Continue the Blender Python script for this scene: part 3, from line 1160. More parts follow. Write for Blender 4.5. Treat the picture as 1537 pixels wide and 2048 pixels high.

• • • • • • •

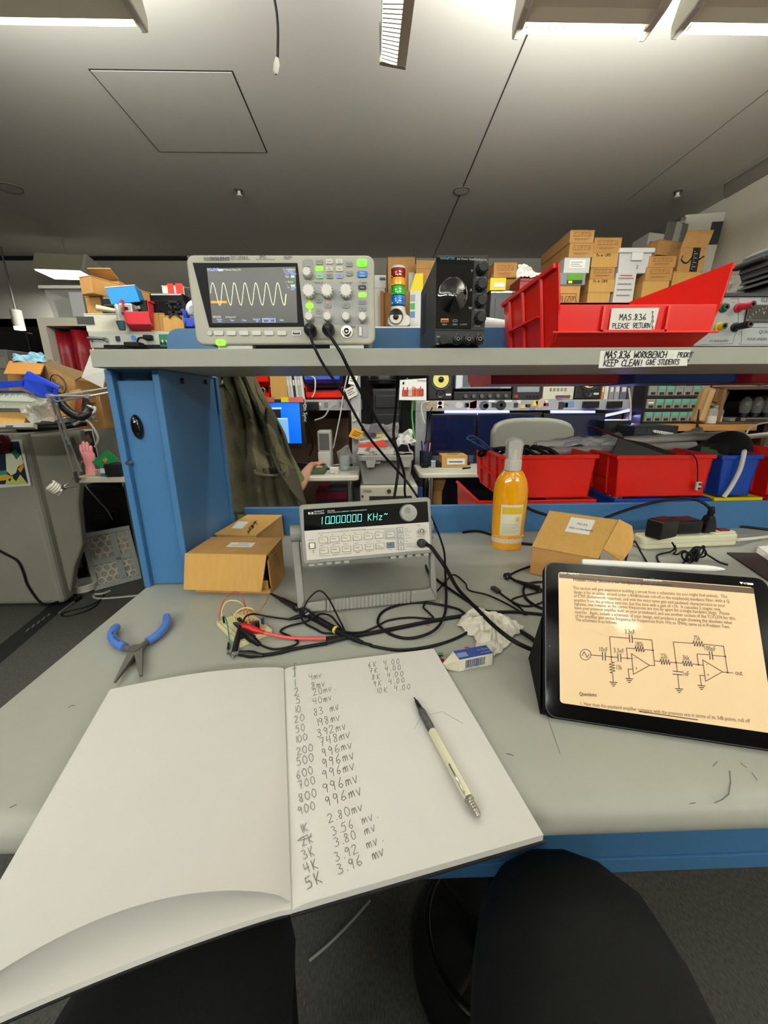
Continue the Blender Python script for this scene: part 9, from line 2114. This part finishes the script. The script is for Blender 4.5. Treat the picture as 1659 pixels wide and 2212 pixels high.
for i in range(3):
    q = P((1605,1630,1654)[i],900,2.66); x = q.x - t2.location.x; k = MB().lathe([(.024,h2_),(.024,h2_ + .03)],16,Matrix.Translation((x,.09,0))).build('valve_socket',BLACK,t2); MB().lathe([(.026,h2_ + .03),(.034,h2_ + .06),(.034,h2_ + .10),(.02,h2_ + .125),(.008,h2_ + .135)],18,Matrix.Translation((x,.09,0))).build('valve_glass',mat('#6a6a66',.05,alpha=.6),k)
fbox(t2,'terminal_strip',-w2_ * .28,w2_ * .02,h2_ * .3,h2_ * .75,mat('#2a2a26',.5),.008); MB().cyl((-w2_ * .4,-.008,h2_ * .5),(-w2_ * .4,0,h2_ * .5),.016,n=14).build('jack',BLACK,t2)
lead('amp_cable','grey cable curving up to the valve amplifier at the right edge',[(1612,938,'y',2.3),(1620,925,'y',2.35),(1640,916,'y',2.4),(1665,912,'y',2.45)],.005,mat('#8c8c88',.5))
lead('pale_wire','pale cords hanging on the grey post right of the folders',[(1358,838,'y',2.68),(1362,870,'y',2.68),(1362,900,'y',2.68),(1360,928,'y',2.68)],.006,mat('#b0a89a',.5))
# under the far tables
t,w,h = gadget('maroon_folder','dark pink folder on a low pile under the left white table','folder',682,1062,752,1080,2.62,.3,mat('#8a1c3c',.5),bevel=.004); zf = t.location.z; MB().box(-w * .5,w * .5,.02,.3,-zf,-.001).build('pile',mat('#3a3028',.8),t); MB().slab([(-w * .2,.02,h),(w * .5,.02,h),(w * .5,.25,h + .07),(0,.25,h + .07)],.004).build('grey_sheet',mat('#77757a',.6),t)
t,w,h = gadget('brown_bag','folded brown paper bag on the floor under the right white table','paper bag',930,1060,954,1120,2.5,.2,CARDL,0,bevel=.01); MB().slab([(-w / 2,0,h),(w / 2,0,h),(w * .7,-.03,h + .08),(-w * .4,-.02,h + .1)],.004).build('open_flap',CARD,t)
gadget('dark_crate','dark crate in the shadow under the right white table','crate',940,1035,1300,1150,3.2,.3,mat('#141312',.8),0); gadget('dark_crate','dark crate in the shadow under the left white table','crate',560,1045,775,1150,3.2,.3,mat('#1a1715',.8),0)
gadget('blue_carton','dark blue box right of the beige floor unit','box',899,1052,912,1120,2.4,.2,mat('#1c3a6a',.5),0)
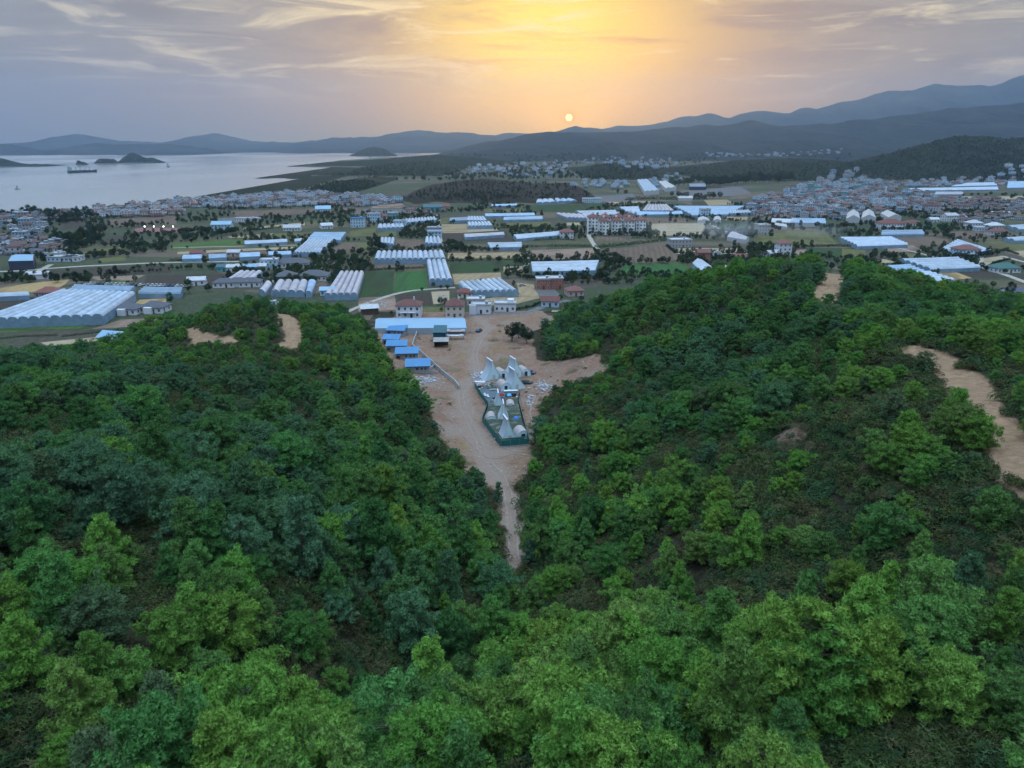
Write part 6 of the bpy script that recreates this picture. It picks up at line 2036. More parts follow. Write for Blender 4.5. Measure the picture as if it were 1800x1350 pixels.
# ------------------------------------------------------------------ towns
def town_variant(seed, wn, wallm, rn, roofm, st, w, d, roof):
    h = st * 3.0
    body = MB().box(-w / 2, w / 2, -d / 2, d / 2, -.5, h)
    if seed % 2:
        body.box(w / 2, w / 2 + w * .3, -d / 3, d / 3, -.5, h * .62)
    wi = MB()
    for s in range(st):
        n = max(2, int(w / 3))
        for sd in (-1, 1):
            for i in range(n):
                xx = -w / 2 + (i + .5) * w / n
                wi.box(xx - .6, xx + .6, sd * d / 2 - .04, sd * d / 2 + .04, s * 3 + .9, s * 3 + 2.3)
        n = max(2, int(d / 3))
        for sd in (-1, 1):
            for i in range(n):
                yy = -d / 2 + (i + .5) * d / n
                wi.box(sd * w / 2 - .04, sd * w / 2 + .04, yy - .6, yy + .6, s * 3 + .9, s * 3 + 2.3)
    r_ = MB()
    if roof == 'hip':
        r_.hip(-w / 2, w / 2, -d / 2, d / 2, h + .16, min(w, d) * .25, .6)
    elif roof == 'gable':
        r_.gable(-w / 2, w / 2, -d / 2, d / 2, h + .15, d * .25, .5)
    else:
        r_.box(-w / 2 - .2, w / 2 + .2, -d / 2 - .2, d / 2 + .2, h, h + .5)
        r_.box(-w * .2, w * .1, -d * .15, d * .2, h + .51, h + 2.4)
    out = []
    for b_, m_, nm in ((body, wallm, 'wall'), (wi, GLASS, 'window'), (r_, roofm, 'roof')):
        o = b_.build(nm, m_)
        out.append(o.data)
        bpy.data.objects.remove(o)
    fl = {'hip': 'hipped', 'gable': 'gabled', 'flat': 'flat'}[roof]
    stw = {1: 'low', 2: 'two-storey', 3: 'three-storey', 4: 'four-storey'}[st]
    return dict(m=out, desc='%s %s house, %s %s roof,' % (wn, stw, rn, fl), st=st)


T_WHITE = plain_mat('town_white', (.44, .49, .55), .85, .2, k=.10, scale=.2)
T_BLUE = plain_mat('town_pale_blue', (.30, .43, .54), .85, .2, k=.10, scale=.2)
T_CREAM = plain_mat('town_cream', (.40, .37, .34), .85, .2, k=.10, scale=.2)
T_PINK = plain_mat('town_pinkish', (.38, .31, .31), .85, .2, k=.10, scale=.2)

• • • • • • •

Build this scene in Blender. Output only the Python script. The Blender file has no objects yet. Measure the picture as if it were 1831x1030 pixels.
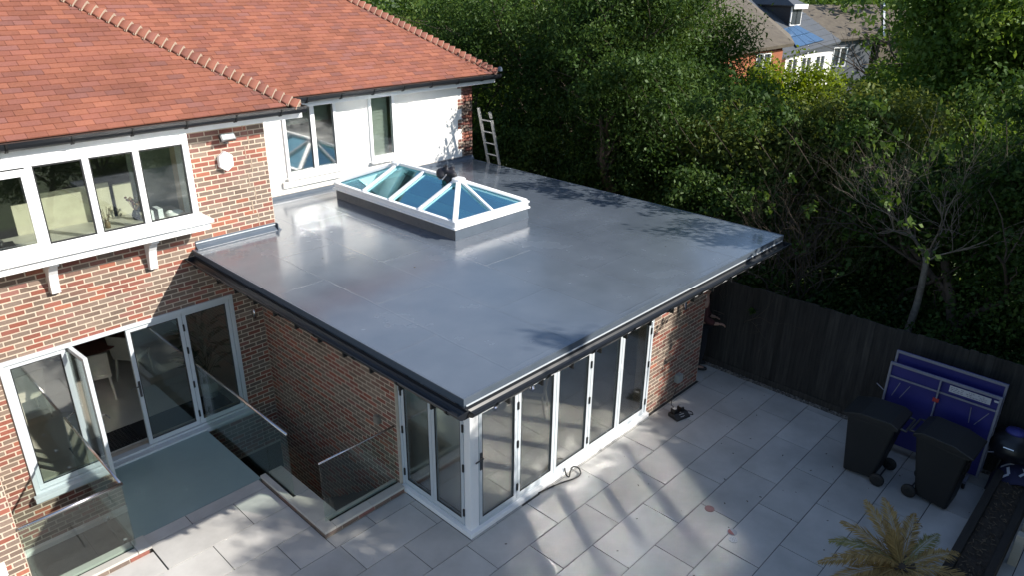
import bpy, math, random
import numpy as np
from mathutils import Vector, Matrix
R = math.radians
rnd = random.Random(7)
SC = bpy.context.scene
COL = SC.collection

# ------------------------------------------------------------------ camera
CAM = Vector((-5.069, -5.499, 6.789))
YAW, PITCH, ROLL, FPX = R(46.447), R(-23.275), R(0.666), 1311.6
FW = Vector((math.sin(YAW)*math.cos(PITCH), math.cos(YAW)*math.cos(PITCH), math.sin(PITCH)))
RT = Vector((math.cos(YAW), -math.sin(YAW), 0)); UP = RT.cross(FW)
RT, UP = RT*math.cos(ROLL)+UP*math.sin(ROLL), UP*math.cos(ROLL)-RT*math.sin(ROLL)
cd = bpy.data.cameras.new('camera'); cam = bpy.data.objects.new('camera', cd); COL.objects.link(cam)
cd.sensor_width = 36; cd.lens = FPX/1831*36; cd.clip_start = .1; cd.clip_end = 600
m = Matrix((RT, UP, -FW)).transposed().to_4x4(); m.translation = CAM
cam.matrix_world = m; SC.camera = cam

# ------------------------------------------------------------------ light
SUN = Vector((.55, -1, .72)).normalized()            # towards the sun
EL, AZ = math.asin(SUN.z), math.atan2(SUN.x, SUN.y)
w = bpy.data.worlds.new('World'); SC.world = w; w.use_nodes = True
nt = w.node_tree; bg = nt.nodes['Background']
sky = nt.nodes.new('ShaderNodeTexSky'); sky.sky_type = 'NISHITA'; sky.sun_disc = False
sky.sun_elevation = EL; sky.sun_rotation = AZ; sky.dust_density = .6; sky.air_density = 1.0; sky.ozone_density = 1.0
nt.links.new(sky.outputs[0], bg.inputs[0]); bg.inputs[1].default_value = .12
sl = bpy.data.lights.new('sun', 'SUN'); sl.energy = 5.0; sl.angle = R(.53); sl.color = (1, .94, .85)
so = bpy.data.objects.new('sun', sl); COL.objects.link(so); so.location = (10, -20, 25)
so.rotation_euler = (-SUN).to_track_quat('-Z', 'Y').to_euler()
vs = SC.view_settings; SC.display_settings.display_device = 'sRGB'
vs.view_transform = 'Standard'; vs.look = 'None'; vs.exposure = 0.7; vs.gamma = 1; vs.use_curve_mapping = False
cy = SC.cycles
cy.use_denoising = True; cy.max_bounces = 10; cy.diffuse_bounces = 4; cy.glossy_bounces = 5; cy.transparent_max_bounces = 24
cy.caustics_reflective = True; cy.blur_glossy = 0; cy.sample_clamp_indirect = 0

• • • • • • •

### Problem details
Go back over the listing above and copy exactly the lines that begin at the line with "Continue the Blender Python script for this scene: part 9, from" and stop after the line with "t,w,h = gadget('brown_bag','folded"; leave out every other line.

### Written response
Continue the Blender Python script for this scene: part 9, from line 2114. This part finishes the script. The script is for Blender 4.5. Treat the picture as 1659 pixels wide and 2212 pixels high.
for i in range(3):
    q = P((1605,1630,1654)[i],900,2.66); x = q.x - t2.location.x; k = MB().lathe([(.024,h2_),(.024,h2_ + .03)],16,Matrix.Translation((x,.09,0))).build('valve_socket',BLACK,t2); MB().lathe([(.026,h2_ + .03),(.034,h2_ + .06),(.034,h2_ + .10),(.02,h2_ + .125),(.008,h2_ + .135)],18,Matrix.Translation((x,.09,0))).build('valve_glass',mat('#6a6a66',.05,alpha=.6),k)
fbox(t2,'terminal_strip',-w2_ * .28,w2_ * .02,h2_ * .3,h2_ * .75,mat('#2a2a26',.5),.008); MB().cyl((-w2_ * .4,-.008,h2_ * .5),(-w2_ * .4,0,h2_ * .5),.016,n=14).build('jack',BLACK,t2)
lead('amp_cable','grey cable curving up to the valve amplifier at the right edge',[(1612,938,'y',2.3),(1620,925,'y',2.35),(1640,916,'y',2.4),(1665,912,'y',2.45)],.005,mat('#8c8c88',.5))
lead('pale_wire','pale cords hanging on the grey post right of the folders',[(1358,838,'y',2.68),(1362,870,'y',2.68),(1362,900,'y',2.68),(1360,928,'y',2.68)],.006,mat('#b0a89a',.5))
# under the far tables
t,w,h = gadget('maroon_folder','dark pink folder on a low pile under the left white table','folder',682,1062,752,1080,2.62,.3,mat('#8a1c3c',.5),bevel=.004); zf = t.location.z; MB().box(-w * .5,w * .5,.02,.3,-zf,-.001).build('pile',mat('#3a3028',.8),t); MB().slab([(-w * .2,.02,h),(w * .5,.02,h),(w * .5,.25,h + .07),(0,.25,h + .07)],.004).build('grey_sheet',mat('#77757a',.6),t)
t,w,h = gadget('brown_bag','folded brown paper bag on the floor under the right white table','paper bag',930,1060,954,1120,2.5,.2,CARDL,0,bevel=.01); MB().slab([(-w / 2,0,h),(w / 2,0,h),(w * .7,-.03,h + .08),(-w * .4,-.02,h + .1)],.004).build('open_flap',CARD,t)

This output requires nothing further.